On 26th December, Gyorgy Marosan, social democrat and minister of the Kadar, declared that, if necessary, the government would put to death 10,000 people to prove that it and not the workers’ councils were the real government.

Together with the Kadarist repression, it was the relentlessness of the Kremlin that crushed the working class. For Moscow, it was certainly necessary to pull into line its satellites and their aspirations for independence. However, more important still, they had to eradicate the spectre of the proletarian threat and its symbol, the workers’ councils. This is why the Titos, Maos and the Stalinists of the whole world gave their unconditional support to the Kremlin’s line.
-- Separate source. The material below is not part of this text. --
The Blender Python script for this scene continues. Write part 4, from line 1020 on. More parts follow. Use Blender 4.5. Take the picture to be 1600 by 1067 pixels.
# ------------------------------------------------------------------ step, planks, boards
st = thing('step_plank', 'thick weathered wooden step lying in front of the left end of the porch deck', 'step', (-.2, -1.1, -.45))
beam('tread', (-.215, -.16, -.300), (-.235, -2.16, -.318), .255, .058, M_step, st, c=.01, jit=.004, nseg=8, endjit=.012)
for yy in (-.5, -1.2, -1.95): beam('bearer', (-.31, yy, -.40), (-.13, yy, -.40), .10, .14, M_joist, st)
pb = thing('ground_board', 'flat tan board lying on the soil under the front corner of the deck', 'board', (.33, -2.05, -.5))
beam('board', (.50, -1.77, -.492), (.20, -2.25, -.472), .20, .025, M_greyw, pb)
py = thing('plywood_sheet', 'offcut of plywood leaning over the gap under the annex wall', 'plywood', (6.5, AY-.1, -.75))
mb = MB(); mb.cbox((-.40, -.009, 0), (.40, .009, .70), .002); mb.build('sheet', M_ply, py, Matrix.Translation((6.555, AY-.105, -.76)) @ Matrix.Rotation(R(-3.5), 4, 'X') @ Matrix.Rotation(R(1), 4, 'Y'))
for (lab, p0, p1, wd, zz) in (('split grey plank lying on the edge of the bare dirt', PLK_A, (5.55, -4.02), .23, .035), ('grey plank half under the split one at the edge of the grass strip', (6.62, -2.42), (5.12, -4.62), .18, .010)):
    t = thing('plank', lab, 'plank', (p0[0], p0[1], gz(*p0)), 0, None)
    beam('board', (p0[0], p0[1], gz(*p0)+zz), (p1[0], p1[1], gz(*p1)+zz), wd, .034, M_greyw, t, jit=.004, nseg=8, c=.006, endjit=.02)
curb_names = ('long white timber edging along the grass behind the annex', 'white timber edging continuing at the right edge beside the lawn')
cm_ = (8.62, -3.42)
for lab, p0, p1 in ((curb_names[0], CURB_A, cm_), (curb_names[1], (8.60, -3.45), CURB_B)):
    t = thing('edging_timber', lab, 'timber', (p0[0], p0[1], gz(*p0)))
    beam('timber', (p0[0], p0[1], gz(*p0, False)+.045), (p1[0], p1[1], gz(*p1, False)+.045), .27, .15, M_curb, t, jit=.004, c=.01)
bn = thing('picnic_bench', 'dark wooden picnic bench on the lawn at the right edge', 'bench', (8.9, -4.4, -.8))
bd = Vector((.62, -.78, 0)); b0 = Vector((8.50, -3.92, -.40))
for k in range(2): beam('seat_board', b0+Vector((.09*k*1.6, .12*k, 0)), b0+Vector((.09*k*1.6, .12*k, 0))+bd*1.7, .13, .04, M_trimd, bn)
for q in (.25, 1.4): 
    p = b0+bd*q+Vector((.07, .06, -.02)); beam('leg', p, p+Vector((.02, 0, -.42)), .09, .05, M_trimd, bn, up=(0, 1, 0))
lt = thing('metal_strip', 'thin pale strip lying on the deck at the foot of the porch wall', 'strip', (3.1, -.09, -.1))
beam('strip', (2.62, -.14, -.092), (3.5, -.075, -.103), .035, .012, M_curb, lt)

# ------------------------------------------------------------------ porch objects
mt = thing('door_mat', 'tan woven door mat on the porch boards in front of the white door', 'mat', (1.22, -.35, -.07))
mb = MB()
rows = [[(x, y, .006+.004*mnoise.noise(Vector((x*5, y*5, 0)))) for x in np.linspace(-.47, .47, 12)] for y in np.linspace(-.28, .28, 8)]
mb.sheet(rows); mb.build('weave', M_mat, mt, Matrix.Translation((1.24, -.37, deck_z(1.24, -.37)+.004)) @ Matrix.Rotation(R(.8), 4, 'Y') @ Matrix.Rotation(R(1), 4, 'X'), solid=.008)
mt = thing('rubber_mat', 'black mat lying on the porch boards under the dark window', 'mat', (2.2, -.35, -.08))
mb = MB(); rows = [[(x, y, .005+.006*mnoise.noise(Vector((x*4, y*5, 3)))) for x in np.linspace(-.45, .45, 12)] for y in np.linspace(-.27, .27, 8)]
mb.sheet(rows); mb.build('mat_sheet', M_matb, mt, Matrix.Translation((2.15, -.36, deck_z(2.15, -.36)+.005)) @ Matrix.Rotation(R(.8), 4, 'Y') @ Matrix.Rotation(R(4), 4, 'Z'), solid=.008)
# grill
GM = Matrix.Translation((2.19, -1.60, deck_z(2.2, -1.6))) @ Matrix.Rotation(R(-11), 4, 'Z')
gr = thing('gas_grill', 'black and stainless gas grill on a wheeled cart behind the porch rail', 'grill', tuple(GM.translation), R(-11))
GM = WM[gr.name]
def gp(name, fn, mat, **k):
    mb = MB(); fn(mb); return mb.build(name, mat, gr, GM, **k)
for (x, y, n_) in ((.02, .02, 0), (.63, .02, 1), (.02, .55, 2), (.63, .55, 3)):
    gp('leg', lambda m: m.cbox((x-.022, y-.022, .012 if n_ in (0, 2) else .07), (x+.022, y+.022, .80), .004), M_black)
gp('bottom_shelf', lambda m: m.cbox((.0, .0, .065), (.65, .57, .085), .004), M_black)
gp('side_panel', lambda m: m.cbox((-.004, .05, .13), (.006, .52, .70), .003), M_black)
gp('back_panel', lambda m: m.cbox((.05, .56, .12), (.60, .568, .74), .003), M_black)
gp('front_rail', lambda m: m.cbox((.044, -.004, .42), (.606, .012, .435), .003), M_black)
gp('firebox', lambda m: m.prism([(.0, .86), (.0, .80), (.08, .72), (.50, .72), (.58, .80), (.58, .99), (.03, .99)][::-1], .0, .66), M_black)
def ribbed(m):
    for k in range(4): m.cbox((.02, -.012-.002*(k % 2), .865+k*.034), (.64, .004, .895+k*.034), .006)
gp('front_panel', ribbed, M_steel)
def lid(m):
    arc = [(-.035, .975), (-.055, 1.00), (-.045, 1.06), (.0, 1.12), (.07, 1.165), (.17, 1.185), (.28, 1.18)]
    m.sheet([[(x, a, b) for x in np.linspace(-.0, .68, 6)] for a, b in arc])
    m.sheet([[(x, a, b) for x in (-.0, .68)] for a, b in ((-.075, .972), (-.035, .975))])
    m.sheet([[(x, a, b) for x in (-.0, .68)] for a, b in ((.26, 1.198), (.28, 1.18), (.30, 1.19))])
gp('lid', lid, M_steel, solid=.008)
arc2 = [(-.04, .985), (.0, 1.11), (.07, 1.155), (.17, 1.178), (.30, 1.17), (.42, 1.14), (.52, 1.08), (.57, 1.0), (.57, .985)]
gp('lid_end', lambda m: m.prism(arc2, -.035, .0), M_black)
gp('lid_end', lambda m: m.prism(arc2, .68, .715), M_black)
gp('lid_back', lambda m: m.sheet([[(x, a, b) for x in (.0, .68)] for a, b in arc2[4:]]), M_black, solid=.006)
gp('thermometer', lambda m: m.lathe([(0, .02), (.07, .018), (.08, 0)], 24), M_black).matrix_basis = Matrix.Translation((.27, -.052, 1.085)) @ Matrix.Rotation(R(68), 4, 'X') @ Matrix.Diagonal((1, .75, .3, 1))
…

The bloc of the great democracies also gave their full agreement to the repression. The American ambassador in Moscow, Charles Bohlen, tells in his memoirs that on 29th October 1956, the secretary of state, John Foster Dulles, delivered him an urgent message for the Soviet leaders, Krushchev, Zhukov and Bulganin, Dulles was to tell the leaders of the USSR that the United States did not consider Hungary or any other satellite to be a possible military ally. In other words, “Gentlemen you are the masters in your own house, it is up to you to clean up.”

Contrary to all the lies that the bourgeoisie has continued to heap on the memory of the 1956 insurrection in Hungary, what took place was a workers’ struggle against capitalist exploitation. Certainly the period was not a propitious one. The whole working class was no longer directed towards the perspective of an international revolutionary wave as in 1917-23, which had produced the shortlived Hungarian Republic of Councils in March 1919. For this reason the Hungarian workers could not clearly raise the need to destroy capitalism and to take power. This explains their failure to understand the highly political and subversive nature of the councils that they had produced in their struggle. Nevertheless, what was so courageously demonstrated by the revolt of the Hungarian workers and their organising themselves into councils, was the revolutionary nature of the proletariat. They reaffirmed the historic role of the proletariat as Tibor Szamuelly[7] formulated it in 1919: “Our aim and our task is the destruction of capitalism”.

Jude


[1] Former military chief of Hungary and dictator (regent for life) from 1920 to 1944. 

[2]  Secretary general of the Communist Party of Hungary (KPU) and first minister after 1952.

[3] A leader of the NKVD in Spain, Enrö Gerö in July 1937 organised the kidnap and  assassination of Erwin Wolf, a close collaborator of Trotsky. He returned to Hungary in 1945 to continue his work as a Stalinist butcher in the position of General Secretary of the Hungarian Communist Party. 

[4] Russian word designating the same phenomenon of forcing work rates to the extreme.

[5] Sandor Kopacsi, In the name of the working class. 

[6]  On 13 June 1953, in framework of destalinisation, Nagy replaced Matyas Rakosi as first minister.  Despite advocating the idea of a “national and human socialism”, the struggle for power re-emerged inside the party and it was the Stalinist group of his predecessor Rakosi which prevailed.  Imry Nagy was relieved of his functions on 14 April 1955 by the leadership of the Hungarian Communist Party and was some months later excluded from the party.

[7] A leading figure in the Hungarian workers movement, Tibor Szamuelly was the ardent proponent for the creation of a Unitary Communist Party regrouping Marxists and Anarchists, which finally saw the light of day in November 1918. Its programme was the dictatorship of the proletariat. As a passionate defender of the revolution in Hungary he was executed by counter-revolutionary forces in August 1919.